Posted by: Cedarford | Tuesday, June 27, 2006 at 03:04 AM
Er,
Do you realise you keep repeating yourself Jamie??
That's the first sign of 'you know what' so if I were you I'd go see the doc!!
Posted by: annie | Tuesday, June 27, 2006 at 03:41 PM
You both proved your mental midget status by not realizing that the repetitve posts were a computer glitch. Apparently, the obvious is difficult for you to grasp.
Beyond that, you indulge in nothing more substantive than demagoguery, which is the last bastion of wingnut scoundrels.
Posted by: jamie | Tuesday, June 27, 2006 at 07:39 PM
Jamie, mi hombrito, you might have a point if the 40-years-removed actions were not the grown-up version of the petulant whining of the faux-omniscient "angry youth".
Frankly, son, the NYT rationalizations read just like a college sophomore with two whole semesters of political science under his belt while lecturing career diplomats. You fail the sniff-test.
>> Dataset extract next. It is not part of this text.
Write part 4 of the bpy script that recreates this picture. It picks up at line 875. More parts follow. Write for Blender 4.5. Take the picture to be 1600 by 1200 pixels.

That notwithstanding, the NYT itself has a point: they are not the determiners of national security. Now, during WWII, a newspaper finding themselves in possession of such information would ask the administration if publishing it would be okay. Not today -- and they aren't really obliged to. The NYT loses a point on style and two points on circumspection.
But the crucial question is: where is the NYT getting this? This is the third times [in my reluctant tallying] where the NYT broke with leaks. Are they spying on the government?
And when are they going to change their masthead to "All the news that's fit to embarrass Bush"?